May 24, 1980: Tonelli to Nystrom. At long last, the steady build of the New York Islanders from expansion doormat to surprise semifinalist to annual contender reaches the promised land: Buoyed by a late season trade for Butch Goring that gave the team the depth up the middle GM Bill Torrey had been seeking, the Islanders knock off the Philadelphia Flyers in six games.

The victory justified the faith in coach Al Arbour who guided them from their second season to their first Stanley Cup seven seasons later. The Islanders would not be the first expansion team to win the Stanley Cup, but they would be the only one capable of a dynasty.

1980-81


May 21, 1981: This time it was much easier. After falling to "only" 91 points in the 1979-80 season, the Islanders returned to their division title tradition, piling up 110 points -- a whole 13 points over second-place Philadelphia.
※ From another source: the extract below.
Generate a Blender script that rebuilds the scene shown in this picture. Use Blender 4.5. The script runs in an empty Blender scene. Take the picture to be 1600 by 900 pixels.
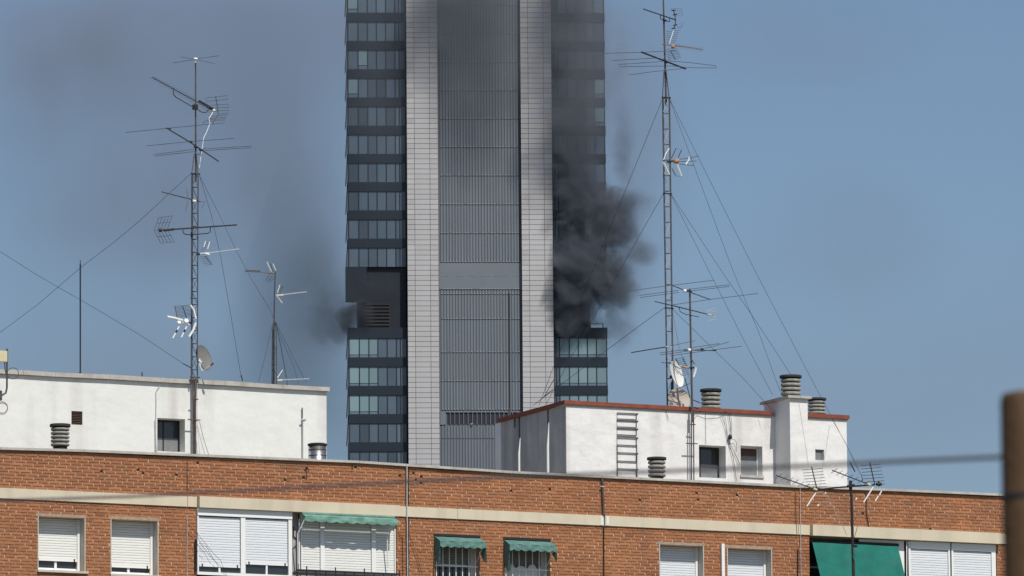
import bpy, math, random
from mathutils import Vector, Matrix
random.seed(7)
R = math.radians
sc = bpy.context.scene
col = sc.collection

# ------------------------------------------------------------------ camera
FPX = 11440.0                      # focal length in pixels of the 1600 px wide photograph
PITCH, ROLL, EYE = R(8.25), R(0.425), 3.0
Fv = Vector((0, math.cos(PITCH), math.sin(PITCH)))
R0 = Vector((1, 0, 0)); U0 = Vector((0, -math.sin(PITCH), math.cos(PITCH)))
Rv = R0*math.cos(ROLL) - U0*math.sin(ROLL)
Uv = R0*math.sin(ROLL) + U0*math.cos(ROLL)
cam_d = bpy.data.cameras.new('camera'); cam = bpy.data.objects.new('camera', cam_d); col.objects.link(cam)
m = Matrix((Rv, Uv, -Fv)).transposed().to_4x4(); m.translation = Vector((0, 0, EYE)); cam.matrix_world = m
cam_d.sensor_width = 36; cam_d.lens = FPX/1600*36; cam_d.clip_start = 0.5; cam_d.clip_end = 20000
cam_d.dof.use_dof = True; cam_d.dof.focus_distance = 158; cam_d.dof.aperture_fstop = 31
sc.camera = cam

# ------------------------------------------------------------------ sky, sun, exposure
SUN_EL, SUN_AZ = R(53), R(30)      # azimuth: to the right of the direction behind the camera
w = bpy.data.worlds.new('World'); sc.world = w; w.use_nodes = True
nt = w.node_tree; bg = nt.nodes['Background']
sky = nt.nodes.new('ShaderNodeTexSky'); sky.sky_type = 'NISHITA'; sky.sun_disc = False
sky.sun_elevation = SUN_EL; sky.sun_rotation = math.pi - SUN_AZ
sky.altitude = 650; sky.air_density = 1.0; sky.dust_density = 2.0; sky.ozone_density = 3.4
nt.links.new(sky.outputs[0], bg.inputs[0]); bg.inputs[1].default_value = 0.080
sd = bpy.data.lights.new('sun', 'SUN'); sd.energy = 4.2; sd.angle = R(0.53); sd.color = (1, .95, .87)
so = bpy.data.objects.new('sun', sd); col.objects.link(so)
to_sun = Vector((math.sin(SUN_AZ)*math.cos(SUN_EL), -math.cos(SUN_AZ)*math.cos(SUN_EL), math.sin(SUN_EL)))
so.rotation_euler = to_sun.to_track_quat('Z', 'Y').to_euler(); so.location = (30, -30, 60)
sc.view_settings.view_transform = 'Standard'; sc.view_settings.look = 'None'
sc.view_settings.exposure = 0.08; sc.view_settings.gamma = 1
sc.render.engine = 'CYCLES'
cy = sc.cycles
cy.use_denoising = True
cy.max_bounces = 6; cy.diffuse_bounces = 3; cy.glossy_bounces = 3; cy.volume_bounces = 1
cy.volume_step_rate = 0.7; cy.volume_max_steps = 128

# ------------------------------------------------------------------ photograph pixel -> place
def ray(px, py):
    return Fv + Rv*((px-800)/FPX) - Uv*((py-450)/FPX)
class Frame:
    """a vertical frame: x to the right along a wall, y into it, z up, standing at (ox, oy) turned by phi"""
    def __init__(s, px, dist, phi):
        d = ray(px, 740); s.o = Vector((d.x/d.y*dist, dist, 0)); s.phi = phi
        s.x = Vector((math.cos(phi), math.sin(phi), 0)); s.y = Vector((-math.sin(phi), math.cos(phi), 0))
    def at(s, px, py, y=0.0):
        d = ray(px, py); c = Vector((0, 0, EYE))
        t = (y - (c-s.o).dot(s.y))/d.dot(s.y)
        p = c + d*t - s.o
        return Vector((p.dot(s.x), y, p.z))
    def world(s, p):
        return s.o + s.x*p[0] + s.y*p[1] + Vector((0, 0, p[2]))
A = Frame(800, 150, R(25.3))       # the brick building
T = Frame(740, 1040, R(2.8))       # the tower

# ------------------------------------------------------------------ materials
MATS = {}
def nn(m, t, **k):
    n = m.node_tree.nodes.new(t)
    for a, b in k.items(): setattr(n, a, b)
    return n
def mat(name, c, rough=.8, metal=0, noise=0, nscale=3, c2=None, bump=0, bscale=30, attr=False, spec=.3, stain=None):
    m = bpy.data.materials.new(name); m.use_nodes = True; b = m.node_tree.nodes['Principled BSDF']; L = m.node_tree.links.new
    b.inputs['Roughness'].default_value = rough; b.inputs['Metallic'].default_value = metal
    b.inputs['Specular IOR Level'].default_value = spec
    b.inputs['Base Color'].default_value = (*c, 1)
    tc = nn(m, 'ShaderNodeTexCoord'); src = None
    if noise or c2:
        n = nn(m, 'ShaderNodeTexNoise'); n.inputs['Scale'].default_value = nscale; n.inputs['Detail'].default_value = 6
        n.inputs['Roughness'].default_value = .65
        L(tc.outputs['Object'], n.inputs['Vector'])
        r = nn(m, 'ShaderNodeMapRange'); r.inputs[1].default_value = .3; r.inputs[2].default_value = .7
        L(n.outputs[0], r.inputs[0])
        x = nn(m, 'ShaderNodeMix', data_type='RGBA'); L(r.outputs[0], x.inputs[0])
        cc = c2 or tuple(v*(1-noise) for v in c)
        x.inputs[6].default_value = (*cc, 1); x.inputs[7].default_value = (*c, 1); src = x.outputs[2]
    if stain:                      # vertical run-off streaks: (colour, amount)
        mp = nn(m, 'ShaderNodeMapping'); mp.inputs['Scale'].default_value = (stain[2], stain[2], stain[2]*.07); L(tc.outputs['Object'], mp.inputs[0])
        n = nn(m, 'ShaderNodeTexNoise'); n.inputs['Scale'].default_value = 1; n.inputs['Detail'].default_value = 5; L(mp.outputs[0], n.inputs[0])
        r = nn(m, 'ShaderNodeMapRange'); r.inputs[1].default_value = .52; r.inputs[2].default_value = .78; r.inputs[4].default_value = stain[1]
        L(n.outputs[0], r.inputs[0])
        x = nn(m, 'ShaderNodeMix', data_type='RGBA'); L(r.outputs[0], x.inputs[0])
        if src: L(src, x.inputs[6])
        else: x.inputs[6].default_value = (*c, 1)
        x.inputs[7].default_value = (*stain[0], 1); src = x.outputs[2]
    if attr:                       # each piece's own tone
        a = nn(m, 'ShaderNodeAttribute', attribute_name='tone')
        x = nn(m, 'ShaderNodeMix', data_type='RGBA', blend_type='MULTIPLY'); x.inputs[0].default_value = 1
        if src: L(src, x.inputs[6])
        else: x.inputs[6].default_value = (*c, 1)
        L(a.outputs['Color'], x.inputs[7]); src = x.outputs[2]
    if src: L(src, b.inputs['Base Color'])
    if bump:
        n = nn(m, 'ShaderNodeTexNoise'); n.inputs['Scale'].default_value = bscale; n.inputs['Detail'].default_value = 8; L(tc.outputs['Object'], n.inputs[0])
        bp = nn(m, 'ShaderNodeBump'); bp.inputs['Strength'].default_value = 1; bp.inputs['Distance'].default_value = bump
        L(n.outputs[0], bp.inputs['Height']); L(bp.outputs[0], b.inputs['Normal'])
    MATS[name] = m; return m
BRICK = mat('brick', (.385, .168, .078), .9, c2=(.29, .125, .062), nscale=1.1, stain=((.20, .11, .07), .6, 1.1), attr=True, bump=.003, bscale=60)
MORTAR = mat('mortar', (.62, .43, .30), .95, noise=.25, nscale=2)
BAND = mat('cream_render', (.62, .55, .42), .9, noise=.12, nscale=2, stain=((.36, .31, .24), .5, 2.2))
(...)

Between the quarterfinals (where they beat the upstart Oilers in six games) and the finals, the Islanders reeled off eight consecutive wins -- with a four-game sweep of archrival Rangers in between. As they defeated the Minnesota North Stars in five games for their second Cup, their goal difference in the final was a combined +10.

1981-82


May 16, 1982: Another year, another landslide title. The Islanders won the Patrick Division by a whopping 26 points over the second-place Rangers, and were seven points clear of their nearest competition for the President's Trophy, the still-not-quite-ripe Edmonton Oilers.

A first-round scare against the Pittsburgh Penguins turned in the Isles' favor thanks to John Tonelli's heroics, and a true dynasty was on its way: Past the Rangers in six games, then an eight-game sweep of the Quebec Nordiques and Vancouver Canucks to run away with the Stanley Cup.

1982-83


May 17, 1983: Not so fast, whipper-snappers. The Edmonton Oilers' steadily rising challenge for league supremacy took them all the way to the finals for the first time, where the New York Islanders summarily dispatched them in a four-game sweep. For the Islanders, the Dynasty was secured. For the Oilers, it was a powerful lesson in where talent ends and the demands of playoff hockey begin.

Four years, four Cups, 16 consecutive playoff series wins (a record that would grow to 19 until the rematch with the Oilers the following year). Mike Bossy scored 60 goals yet again, and Wayne Gretzky became acquainted with Billy Smith's crease.